Was that Facebook rainbow filter bullsh*t or actually meaningful?

It feels like everyone hitched a ride on the rainbow train on Facebook after Friday’s Supreme Court decision. To be exact, CNN says twenty-six million people (and counting) changed their profile picture in support of marriage equality and gay pride month. But is there something more insidious hidden in the company’s act of solidarity with the LGBTQ community?

It took Facebook experiment truthwatchers just a few hours to start questioning the company’s reasoning behind the good-natured ‘celebrate pride’ filter. “This is probably a Facebook experiment! commented one MIT network scientist, Cesar Hidalgo. And The Atlantic agreed, publishing a piece asking ‘Were All Those Rainbow Profile Photos Another Facebook Study?‘; which was then parroted by the likes of Gizmodo and Daily Mail as truth rather than speculation.

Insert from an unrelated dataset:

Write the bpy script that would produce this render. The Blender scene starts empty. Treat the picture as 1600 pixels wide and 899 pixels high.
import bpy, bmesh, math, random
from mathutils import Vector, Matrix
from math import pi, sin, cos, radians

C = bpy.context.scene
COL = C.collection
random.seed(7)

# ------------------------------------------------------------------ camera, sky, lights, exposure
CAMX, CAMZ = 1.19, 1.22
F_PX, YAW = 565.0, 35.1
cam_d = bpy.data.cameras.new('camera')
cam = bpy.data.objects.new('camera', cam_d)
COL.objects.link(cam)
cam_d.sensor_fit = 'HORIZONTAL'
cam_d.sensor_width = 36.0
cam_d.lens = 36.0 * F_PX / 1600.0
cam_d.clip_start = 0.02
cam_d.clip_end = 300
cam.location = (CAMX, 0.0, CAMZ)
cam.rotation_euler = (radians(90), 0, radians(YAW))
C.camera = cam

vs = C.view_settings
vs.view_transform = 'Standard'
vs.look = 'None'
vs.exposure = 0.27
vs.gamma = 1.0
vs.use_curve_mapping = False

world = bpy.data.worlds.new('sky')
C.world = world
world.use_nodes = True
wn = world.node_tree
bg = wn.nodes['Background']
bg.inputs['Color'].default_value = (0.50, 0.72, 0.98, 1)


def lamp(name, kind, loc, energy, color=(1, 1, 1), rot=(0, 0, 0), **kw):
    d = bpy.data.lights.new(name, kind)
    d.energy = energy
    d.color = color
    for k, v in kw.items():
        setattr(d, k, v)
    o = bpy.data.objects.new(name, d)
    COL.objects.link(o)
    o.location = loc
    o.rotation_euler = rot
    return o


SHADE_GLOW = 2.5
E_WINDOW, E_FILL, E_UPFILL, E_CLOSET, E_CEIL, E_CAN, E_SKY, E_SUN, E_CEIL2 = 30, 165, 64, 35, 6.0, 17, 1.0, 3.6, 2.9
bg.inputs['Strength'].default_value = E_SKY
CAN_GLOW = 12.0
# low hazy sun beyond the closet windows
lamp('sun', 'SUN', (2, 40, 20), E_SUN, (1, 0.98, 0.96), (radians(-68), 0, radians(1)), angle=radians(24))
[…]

But it’s important to note that the article hopes you’ll see the title, then think “probably, those sneaky bastards,” before clicking on it. It’s a leading question, that the actual article itself contradicts many times. For example, the company’s very own spokeperson blatantly denies the ulterior motive. “It’s not an experiment or test,” Nevius William tells The Atlantic. And, in preemptive response to concerns about how their controversial “I voted”  or “emotion contagion” studies were conducted, he assured them again that, “Everyone sees the same thing.”

Later on, Nevius also explains that the feature was created by two interns at a hackathon and became so popular for employees, it prompted the company to make the filter public. So, in other words: not the work of some spymaster Facebook researcher. Though, The Atlantic article does raise some salient points about how this sweeping and public demonstration of solidarity with the LGBTQ community could change the way we see social network activism.

So many of the issues the LGBTQ people face … stem from a fundamental lack of social acceptance. 

Because while many criticize other forms of “slacktivism”—like when Twitter members changed their profile pictures to green in 2009 to support Iranian protestors—as doing more bad than good, an issue like marriage equality is different. So many of the issues that LGBTQ people face, be it violence, harassment, or suicide, stem from a fundamental lack of social acceptance. A similar demonstration of acceptance occurred back in March 2013, when 3 million people changed their Facebook profile pictures to the red equality sign. Though this profile picture switch was not prompted by Facebook itself, some of the company’s researchers took it as an opportunity to conduct some research after the fact, in order to understand more about the influence of social media on activism. What they found out was that “users apparently needed ‘social proof’—they needed to see that others also supported marriage equality—before joining in. As more people changed their profiles, individuals who had seen their friends change their photos were more likely to do the same themselves.”

So will Facebook look to some post-pride filter analysis following their users’ mass exodus into rainbow land? Probably, and I welcome it. This is not the kind of “social experiment” we’ve come to expect and loathe from the company, with unwitting focus groups and emotional manipulation. And when we unquestioningly criticize Facebook for maybe using their unique position for unprecedented sociological data, we lose sight of the fact that they actually might just be making a quantifiable difference in what we see as acceptable.

On the other hand, The Guardian reports that one group at the San Francisco Pride Parade, The Radical Faeries, took issue with the social media company acting as a sponsor—for a reason that affects the community much more than any potential social experimentation. The group takes issue with the fact that Facebook insists on a strict “real” names policy, since many in the LGBQT community either adopt new names or would rather remain anonymous for safety purposes. “I don’t like anybody telling me who I am or have to be,” said Storm Arcana of The Radical Faeries. “That’s anathema to my essence. I’m self-defined and self-described and that is my right.”

So perhaps the question is not whether Facebook used an historic event to gather sociological evidence. And perhaps it’s not even a question of whether or not social media movements can garner actual change in the right situation. Perhaps the most important question to ask ourselves in this moment is: are we doing everything we can to ensure our virtual spaces are as safe as possible for the LGBTQ community to be true to themselves? If that answer is no, now seems like the most opportune moment to demand it.